Oleh: Tjahja Gunawan - Wartawan Senior FNN 

MENJELANG Pilpres 2024, Presiden Jokowi dan kroninya yang tergabung dalam partai penguasa yang terdiri dari PDI-P, Partai Golkar, Partai Gerindra, Partai Nasdem, PPP dan PKB, membuat manuver politik melalui perombakan kabinet (reshuffle) pada Rabu 15 Juni 2022. 

Reshuffle kabinet ini sama sekali tidak ada kaitannya dengan kepentingan bangsa apalagi bertujuan untuk meningkatkan kesejahteraan rakyat. Perombakan kabinet ini tidak lebih dari praktek politik dagang sapi belaka. Ini benar-benar hanya untuk memenuhi ambisi kekuasan para elite parpol pendukung Jokowi. Berulang kali menteri dirombak pun tidak akan bisa menyelesaikan persoalan bangsa dan negara saat ini. 

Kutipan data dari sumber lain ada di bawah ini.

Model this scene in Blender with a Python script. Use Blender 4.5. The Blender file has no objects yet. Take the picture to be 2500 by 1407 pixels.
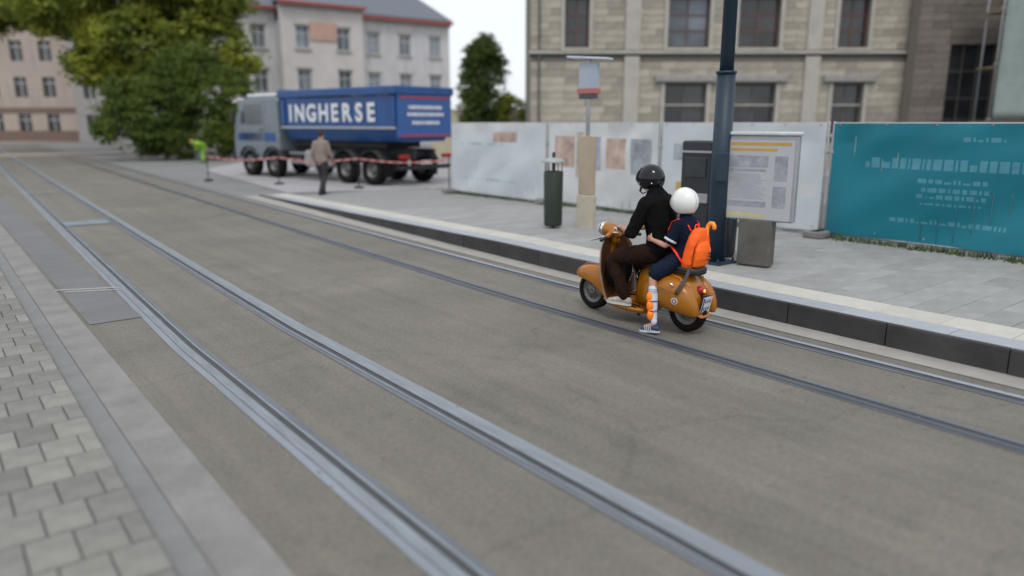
import bpy, math, random
from math import sin, cos, pi, radians, sqrt, atan2
from mathutils import Vector, Matrix, noise
random.seed(7)
S = bpy.context.scene
COL = S.collection

# ------------------------------------------------------------------ camera
cam_d = bpy.data.cameras.new('camera')
cam = bpy.data.objects.new('camera', cam_d)
COL.objects.link(cam)
cam_d.sensor_width = 36.0
cam_d.lens = 36.0 * 1800 / 2500
cam_d.clip_end = 2000
cam_d.clip_start = 0.05
PITCH = math.atan(403.5 / 1800)
YAW = atan2(.62, .785)
cam.location = (0, 0, 2.02)
cam.rotation_euler = (pi / 2 - PITCH, 0, -YAW)
cam_d.dof.use_dof = True
cam_d.dof.focus_distance = 7.55
cam_d.dof.aperture_fstop = 0.45
S.camera = cam

# ------------------------------------------------------------------ sky, sun, exposure (overcast day)
SUN_EL, SUN_AZ = radians(58), radians(215)
world = bpy.data.worlds.new('World')
S.world = world
world.use_nodes = True
wn, wl = world.node_tree.nodes, world.node_tree.links
wn.clear()
w_out = wn.new('ShaderNodeOutputWorld')
w_bg = wn.new('ShaderNodeBackground')
w_sky = wn.new('ShaderNodeTexSky')
w_sky.sky_type = 'NISHITA'
w_sky.sun_disc = False
w_sky.sun_elevation = SUN_EL
w_sky.sun_rotation = SUN_AZ
w_sky.dust_density = 3.0
w_mix = wn.new('ShaderNodeMix'); w_mix.data_type = 'RGBA'
w_mix.inputs[0].default_value = 0.80
w_noise = wn.new('ShaderNodeTexNoise'); w_noise.inputs['Scale'].default_value = 2.2; w_noise.inputs['Detail'].default_value = 5
w_ramp = wn.new('ShaderNodeValToRGB')
w_ramp.color_ramp.elements[0].position = .3; w_ramp.color_ramp.elements[0].color = (9.4, 9.7, 10.1, 1)
w_ramp.color_ramp.elements[1].position = .7; w_ramp.color_ramp.elements[1].color = (10.6, 10.9, 11.3, 1)
w_tc = wn.new('ShaderNodeTexCoord')
wl.new(w_tc.outputs['Generated'], w_noise.inputs['Vector'])
wl.new(w_noise.outputs['Fac'], w_ramp.inputs['Fac'])
wl.new(w_sky.outputs['Color'], w_mix.inputs[6])
wl.new(w_ramp.outputs['Color'], w_mix.inputs[7])
wl.new(w_mix.outputs[2], w_bg.inputs['Color'])
w_bg.inputs['Strength'].default_value = 0.112
wl.new(w_bg.outputs[0], w_out.inputs[0])

sun_d = bpy.data.lights.new('sun', 'SUN')
sun_d.energy = 1.1
sun_d.angle = radians(15)
sun_d.color = (1.0, .97, .92)
sun = bpy.data.objects.new('sun', sun_d)
COL.objects.link(sun)
sun.rotation_euler = (pi / 2 - SUN_EL, 0, pi - SUN_AZ)

S.view_settings.view_transform = 'Standard'
S.view_settings.look = 'None'
S.view_settings.gamma = 1
S.view_settings.exposure = 0.0
S.view_settings.use_curve_mapping = False
S.render.engine = 'CYCLES'
S.cycles.max_bounces = 6
S.cycles.use_denoising = True

# ------------------------------------------------------------------ materials
MATS = {}
def mat(name, col, rough=.7, metal=0., var=.12, scale=6., bump=0., bscale=60., rnd=0., col2=None, spec=.5,
        coat=0., emit=0., stretch=None, fine=0., streak=0.):
    """Principled material: base colour varied by two noise scales, optional fine grain, bump, per-object tone."""
    if name in MATS: return MATS[name]
    m = bpy.data.materials.new(name); m.use_nodes = True
    N, L = m.node_tree.nodes, m.node_tree.links
    b = N['Principled BSDF']
    tc = N.new('ShaderNodeTexCoord')
    vec = tc.outputs['Object']
    if stretch:
        mp = N.new('ShaderNodeMapping'); mp.inputs['Scale'].default_value = stretch
        L.new(vec, mp.inputs['Vector']); vec = mp.outputs[0]
    n1 = N.new('ShaderNodeTexNoise'); n1.inputs['Scale'].default_value = scale; n1.inputs['Detail'].default_value = 6
    n1.inputs['Roughness'].default_value = .62
    L.new(vec, n1.inputs['Vector'])
    mx = N.new('ShaderNodeMix'); mx.data_type = 'RGBA'
    c = Vector(col)
    if col2 is None: a_, b_ = c * (1 - var), c * (1 + var)
    else: a_, b_ = c, Vector(col2)
    mx.inputs[6].default_value = (*a_, 1); mx.inputs[7].default_value = (*b_, 1)
    mr = N.new('ShaderNodeMapRange'); mr.inputs[1].default_value = .32; mr.inputs[2].default_value = .68
    L.new(n1.outputs['Fac'], mr.inputs[0]); L.new(mr.outputs[0], mx.inputs[0])
    out = mx.outputs[2]
    def scaleby(out, sock, lo, hi):
        r = N.new('ShaderNodeMapRange'); r.inputs[3].default_value = lo; r.inputs[4].default_value = hi
        L.new(sock, r.inputs[0])
        h = N.new('ShaderNodeVectorMath'); h.operation = 'SCALE'
        L.new(out, h.inputs[0]); L.new(r.outputs[0], h.inputs['Scale'])
        return h.outputs[0]
    if streak:               # long faint wheel and drip lines along the street
        ms = N.new('ShaderNodeMapping'); ms.inputs['Scale'].default_value = (5, .12, 1)
        L.new(tc.outputs['Object'], ms.inputs['Vector'])
        ns = N.new('ShaderNodeTexNoise'); ns.inputs['Scale'].default_value = 1.3; ns.inputs['Detail'].default_value = 5
        L.new(ms.outputs[0], ns.inputs['Vector']); out = scaleby(out, ns.outputs['Fac'], 1 - streak * 2, 1 + streak * 2)
        vo = N.new('ShaderNodeTexNoise'); vo.inputs['Scale'].default_value = .35; vo.inputs['Detail'].default_value = 8; vo.inputs['Distortion'].default_value = 1.5
        L.new(tc.outputs['Object'], vo.inputs['Vector']); out = scaleby(out, vo.outputs['Fac'], .72, 1.28)
        gr_ = N.new('ShaderNodeTexNoise'); gr_.inputs['Scale'].default_value = 34; gr_.inputs['Detail'].default_value = 2
        L.new(tc.outputs['Object'], gr_.inputs['Vector']); out = scaleby(out, gr_.outputs['Fac'], .70, 1.30)
        # fine crack network and darker stains
        vc = N.new('ShaderNodeTexVoronoi'); vc.feature = 'DISTANCE_TO_EDGE'; vc.inputs['Scale'].default_value = .28
        dn = N.new('ShaderNodeTexNoise'); dn.inputs['Scale'].default_value = 2.5; dn.inputs['Detail'].default_value = 5
        L.new(tc.outputs['Object'], dn.inputs['Vector'])
        ad = N.new('ShaderNodeMix'); ad.data_type = 'RGBA'; ad.blend_type = 'LINEAR_LIGHT'; ad.inputs[0].default_value = .25
        L.new(tc.outputs['Object'], ad.inputs[6]); L.new(dn.outputs['Color'], ad.inputs[7]); L.new(ad.outputs[2], vc.inputs['Vector'])
        cm = N.new('ShaderNodeMapRange'); cm.inputs[1].default_value = .0; cm.inputs[2].default_value = .010; cm.inputs[3].default_value = .86; cm.inputs[4].default_value = 1.
        L.new(vc.outputs['Distance'], cm.inputs[0])
        hh = N.new('ShaderNodeVectorMath'); hh.operation = 'SCALE'; L.new(out, hh.inputs[0]); L.new(cm.outputs[0], hh.inputs['Scale']); out = hh.outputs[0]
        sn_ = N.new('ShaderNodeTexNoise'); sn_.inputs['Scale'].default_value = 1.1; sn_.inputs['Detail'].default_value = 7; sn_.inputs['Roughness'].default_value = .7
        L.new(tc.outputs['Object'], sn_.inputs['Vector'])
        sm_ = N.new('ShaderNodeMapRange'); sm_.inputs[1].default_value = .56; sm_.inputs[2].default_value = .70; sm_.inputs[3].default_value = 1.; sm_.inputs[4].default_value = .80
        L.new(sn_.outputs['Fac'], sm_.inputs[0])
        h2 = N.new('ShaderNodeVectorMath'); h2.operation = 'SCALE'; L.new(out, h2.inputs[0]); L.new(sm_.outputs[0], h2.inputs['Scale']); out = h2.outputs[0]
    if rnd:
        oi = N.new('ShaderNodeObjectInfo')
        out = scaleby(out, oi.outputs['Random'], 1 - rnd, 1 + rnd)
    if fine:
        nf = N.new('ShaderNodeTexNoise'); nf.inputs['Scale'].default_value = bscale * 1.5; nf.inputs['Detail'].default_value = 3
        L.new(tc.outputs['Object'], nf.inputs['Vector'])
        out = scaleby(out, nf.outputs['Fac'], 1 - fine, 1 + fine)
    L.new(out, b.inputs['Base Color'])
    b.inputs['Metallic'].default_value = metal
    b.inputs['Specular IOR Level'].default_value = spec
    rr = N.new('ShaderNodeMapRange'); rr.inputs[3].default_value = max(.02, rough - .08); rr.inputs[4].default_value = min(1, rough + .08)
    L.new(n1.outputs['Fac'], rr.inputs[0]); L.new(rr.outputs[0], b.inputs['Roughness'])
    if coat:
        b.inputs['Coat Weight'].default_value = coat; b.inputs['Coat Roughness'].default_value = .06
    if bump:
        nb = N.new('ShaderNodeTexNoise'); nb.inputs['Scale'].default_value = bscale; nb.inputs['Detail'].default_value = 5
        L.new(tc.outputs['Object'], nb.inputs['Vector'])
        bp = N.new('ShaderNodeBump'); bp.inputs['Strength'].default_value = bump; bp.inputs['Distance'].default_value = .01
        L.new(nb.outputs['Fac'], bp.inputs['Height']); L.new(bp.outputs[0], b.inputs['Normal'])
    if emit:
        b.inputs['Emission Color'].default_value = (*col, 1); b.inputs['Emission Strength'].default_value = emit
    MATS[name] = m
    return m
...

Persoalan utamanya bukan pada menteri tetapi pada Presiden Jokowi sendiri yang tidak memiliki kapasitas dan kemampaun memimpin negeri ini. Sehingga semakin lama persoalan bangsa makin menumpuk. Mulai dari persoalan ekonomi, sosial dan ketidakadilan hukum. 

Persoalan yang melingkupi bidang ekonomi mencakup rendahnya daya beli masyarakat sementara harga berbagai kebutuhan pokok terus meningkat. Belum lagi membengkaknya angka pengangguran dan kemiskinan serta meningkatnya utang pemerintah dan BUMN. 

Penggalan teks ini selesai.